There aren't many movies based on board games. Somehow, Monopoly:The Motion Picture or Hungry, Hungry Hippo:The Hippo Strikes Back don't sound like appealing titles.I would imagine movies based on board games serve pretty much the same purpose as movies based on video games -- to sell the product. When Paramount Pictures released Clue, they were working with subject material that had existed since the late 40's, when Parker Brothers first released the game. For years, the board game has remained basically a whodunnit vehicle that involves six suspects, nine rooms, and six weapons.
As a movie, Clue fails on pretty much all levels. The jokes are desperate, the actors are cloying, and the mystery is as flat as Mrs. Peacock (Eileen Brennan), when it should be as buyoant as Yvette the maid (Colleen Camp). It starts on the -ahem- wrong foot when the butler Wadsworth (Tim Curry, who has one expression -- exhaustion -- in every scene) steps in doggie doo. Every subsequent guest (Michael McKean as Mr. Green, Madeline Kahn as Mrs. White, Christopher Lloyd as Professor Plum, Martin Mull as Colonel Mustard, and Lesley Ann Warren as Miss Scarlet) smells the odor upon entering the house and feigns discomfort. Are we laughing yet?
It seems the shady Mr. Boddy (Lee Ving as Alec Baldwin) has invited the group to a dinner of blackmail. Now, I've never really been very good at murder mysteries, so I always make an extra effort to pay close attention to details and suspend my disbelief. There's no reason to do that with Clue. By the end of the movie, the solution to the crime(s) has been so excruciatingly prolonged, the pace so unevenly dragged out, the clues so preposterous, that one is more apt to want to murder the screenwriter than actually give two doggie doo's as to whodunnit. After no less than six murders (seven depending on which "version" of the movie we're talking), Curry races through redundant speech after speech while the other suspects run from room to room. It's bad enough the premise is stretched beyond the breaking point of reason, but the writers decide to hack together three separate endings, which was initially a marketing ploy when the movie premiered in theatres in 1985.

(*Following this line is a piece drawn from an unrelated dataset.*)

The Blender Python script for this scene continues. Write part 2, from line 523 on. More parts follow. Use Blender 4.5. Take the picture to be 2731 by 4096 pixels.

The performances are deader than the corpses. Christopher Lloyd doesn't even bring his usual, trademark blustering to the table; he plum runs out of steam a quarter of the way into the picture. Richard Mull lacks any of the tangy mustard the part requires, and Michael McKean's timid approach to what should be a flamboyant part is green to say the least. Only the late Madeline Kahn, in a funny breakdown late in the movie, is all White.
Clue would be a fun film if it didn't assume the audience should automatically care what happens next. If it's supposed to be a mystery caper, it isn't suspenseful or intellectual. If it's supposed to be a comedy, it isn't funny. And if it's supposed to be an ensemble piece, the actors are individually horrid and collectively they're just plain boring. Bring on Don't Wake the Dragon:Enter the Dragon!